Because these limestone and chert cobbles shatter into innumerable bits, the task of interpreting our findings is further complicated when raw data from both our caves are reviewed (Figure 7, Figure 8). Even though different amounts have been excavated of the undisturbed sedimentary units (2 and 3) at Cueva Negra (more of 2, less of 3), nevertheless their relative incidences show similar rank order, whether of unclassifiable to classifiable pieces, or of separately classifiable artifact types (differences with regard to incidences of palaeolithic finds from disturbed superficial soil, unit 1, reflect greater use of coarse dry-sieving for clearing unstratified dirt here). In units 2 and 3, proportions are about the same of classifiable (around 10%) to unclassifiable items (around 90%), whereas in unit 1 the ratio is roughly 35%:65%. For similar reasons, the total Sima de las Palomas collection shows a comparable, if even closer, ratio - where lithics excavated at the top of the breccia column are still too few for separate statistical treatment.

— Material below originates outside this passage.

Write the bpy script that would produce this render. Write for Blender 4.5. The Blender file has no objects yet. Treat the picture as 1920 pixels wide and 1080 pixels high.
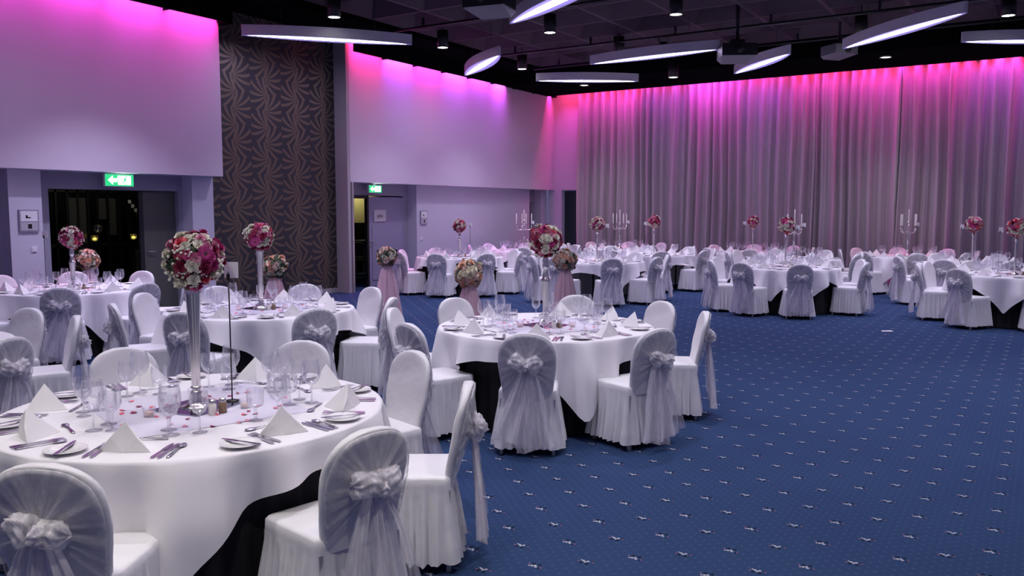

Lithic incidences at Cueva Negra (vis-à-vis Sima de las Palomas) were also influenced by: (a) the greater proportion of items recovered to date by systematic trowelling and wet-sieving, (b) a longer period of excavation, (c) the presence of a larger and deeper area of undisturbed sediments, (d) the lack of heavy rubble, allowing use of 8mm or 6mm meshes when dry-sieving unit 1, and (e) the presence in its loose soil of pieces thrown out when the Civil-War hideaway and pits were dug into units 2 and 3.

Awkward consequences must be faced of having, on the one hand, a largely dismantled, 18m high column with barely 2m² accessible to scientific excavation at Sima de las Palomas (and only 3m³ removed), and on the other an excavated area of 25m² whose lower levels remain a closed book at Cueva Negra. For good or ill, the contrast is more important than it might otherwise have been because of particularly archaic hominid fossils found at Sima de las Palomas that seem likely to have come from very deep levels, which excavation of the column will not reach for many years to come.

This goes beyond a matter merely of theoretical implications setting a practical challenge where the only response possible is condemned to unfold in frustratingly slow motion. There are, alas, more immediate practical consequences which are indeed awkward. They stem from an invidious situation in which we find ourselves that is manifestly not of our making: namely that the iron miners left behind more unstratified hominid fossils, whose intriguing morphology demands publication, than the stratified ones we have so far excavated systematically. Meanwhile, a few palaeoanthropologists are on the prowl whose squeamishness about putting unstratified hominids under a spotlight before those next 25 years are up which will see our excavation down to the lower levels, brings to mind Æsop's beady-eyed fox, here peering downwards rather than upwards!